» **RECORD EXTRACTS**:
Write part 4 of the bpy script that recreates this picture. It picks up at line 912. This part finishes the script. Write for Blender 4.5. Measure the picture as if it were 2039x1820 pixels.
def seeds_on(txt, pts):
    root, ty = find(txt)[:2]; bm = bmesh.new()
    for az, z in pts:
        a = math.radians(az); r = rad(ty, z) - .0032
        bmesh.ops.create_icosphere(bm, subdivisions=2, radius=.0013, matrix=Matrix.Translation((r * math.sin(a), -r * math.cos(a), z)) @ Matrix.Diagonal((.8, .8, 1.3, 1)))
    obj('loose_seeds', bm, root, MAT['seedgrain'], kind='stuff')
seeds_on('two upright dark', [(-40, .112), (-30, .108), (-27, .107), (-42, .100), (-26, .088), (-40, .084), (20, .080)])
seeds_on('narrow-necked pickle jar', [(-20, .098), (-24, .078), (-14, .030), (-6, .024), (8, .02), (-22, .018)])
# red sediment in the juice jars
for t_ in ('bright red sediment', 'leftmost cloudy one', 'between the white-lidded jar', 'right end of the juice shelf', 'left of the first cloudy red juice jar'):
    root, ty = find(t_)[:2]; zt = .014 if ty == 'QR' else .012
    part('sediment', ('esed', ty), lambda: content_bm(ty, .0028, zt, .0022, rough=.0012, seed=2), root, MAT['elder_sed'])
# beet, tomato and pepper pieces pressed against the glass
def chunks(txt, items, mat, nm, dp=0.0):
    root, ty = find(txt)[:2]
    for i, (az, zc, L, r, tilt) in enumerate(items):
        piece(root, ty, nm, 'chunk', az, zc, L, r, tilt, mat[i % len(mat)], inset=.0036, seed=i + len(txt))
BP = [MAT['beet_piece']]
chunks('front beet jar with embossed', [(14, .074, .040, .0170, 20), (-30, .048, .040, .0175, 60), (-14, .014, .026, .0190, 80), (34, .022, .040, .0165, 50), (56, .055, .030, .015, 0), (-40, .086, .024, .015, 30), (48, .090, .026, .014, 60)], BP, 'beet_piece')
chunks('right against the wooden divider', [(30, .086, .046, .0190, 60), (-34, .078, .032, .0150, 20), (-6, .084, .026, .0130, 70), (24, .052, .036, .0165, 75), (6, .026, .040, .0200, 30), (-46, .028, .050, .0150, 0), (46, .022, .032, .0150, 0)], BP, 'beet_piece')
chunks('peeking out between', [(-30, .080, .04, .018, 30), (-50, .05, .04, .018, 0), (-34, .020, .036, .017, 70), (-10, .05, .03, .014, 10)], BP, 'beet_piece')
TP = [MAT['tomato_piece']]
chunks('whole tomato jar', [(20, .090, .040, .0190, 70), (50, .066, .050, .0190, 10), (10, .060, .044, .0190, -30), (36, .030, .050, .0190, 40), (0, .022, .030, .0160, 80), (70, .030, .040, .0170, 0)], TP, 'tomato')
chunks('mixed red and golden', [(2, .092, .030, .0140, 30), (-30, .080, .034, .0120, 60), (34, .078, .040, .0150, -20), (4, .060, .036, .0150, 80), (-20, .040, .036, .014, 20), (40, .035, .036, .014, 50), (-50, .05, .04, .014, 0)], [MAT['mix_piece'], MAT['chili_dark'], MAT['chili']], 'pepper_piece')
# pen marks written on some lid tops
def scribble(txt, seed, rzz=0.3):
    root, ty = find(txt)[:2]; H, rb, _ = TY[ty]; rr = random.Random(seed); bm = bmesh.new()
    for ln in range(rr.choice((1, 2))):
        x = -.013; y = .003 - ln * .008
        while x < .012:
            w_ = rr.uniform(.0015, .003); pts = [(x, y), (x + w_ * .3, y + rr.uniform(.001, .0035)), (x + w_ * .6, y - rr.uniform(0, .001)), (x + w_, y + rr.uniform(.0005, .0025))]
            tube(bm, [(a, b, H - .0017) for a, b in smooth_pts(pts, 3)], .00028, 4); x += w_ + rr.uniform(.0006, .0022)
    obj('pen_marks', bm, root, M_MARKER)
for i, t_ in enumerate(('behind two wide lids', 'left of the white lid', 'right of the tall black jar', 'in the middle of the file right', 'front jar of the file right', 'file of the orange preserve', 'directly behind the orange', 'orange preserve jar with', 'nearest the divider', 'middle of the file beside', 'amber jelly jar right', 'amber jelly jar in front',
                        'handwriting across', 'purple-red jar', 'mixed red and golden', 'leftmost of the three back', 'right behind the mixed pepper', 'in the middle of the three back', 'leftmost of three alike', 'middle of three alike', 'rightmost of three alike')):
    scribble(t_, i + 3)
--
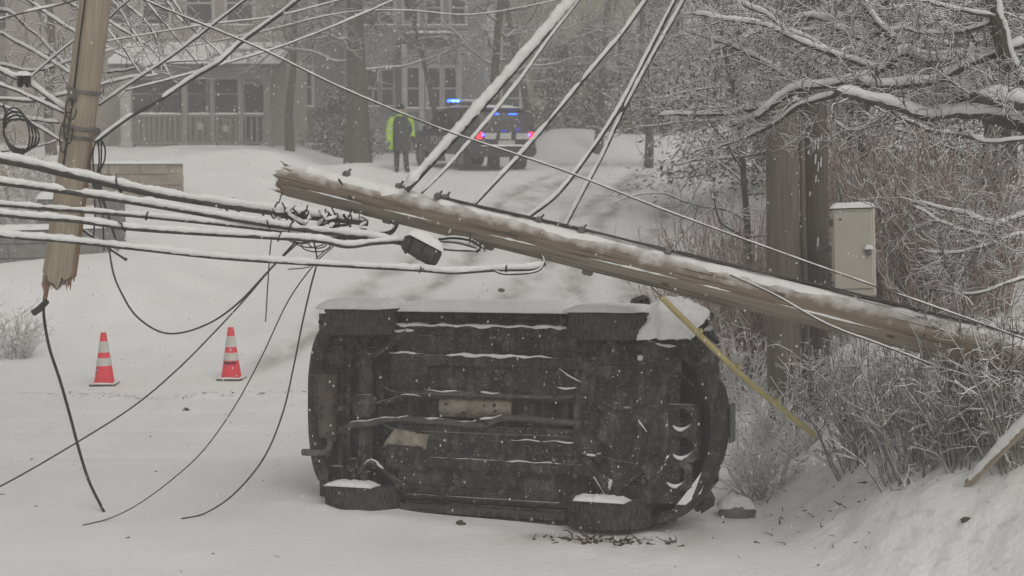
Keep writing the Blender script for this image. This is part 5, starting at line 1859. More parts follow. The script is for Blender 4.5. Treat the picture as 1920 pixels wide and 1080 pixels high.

» **SHORT TASK**: Return all lines containing the word "Blender".

» **RESULT FOR THIS TASK**:
Write part 4 of the bpy script that recreates this picture. It picks up at line 912. This part finishes the script. Write for Blender 4.5. Measure the picture as if it were 2039x1820 pixels.
Keep writing the Blender script for this image. This is part 5, starting at line 1859. More parts follow. The script is for Blender 4.5. Treat the picture as 1920 pixels wide and 1080 pixels high.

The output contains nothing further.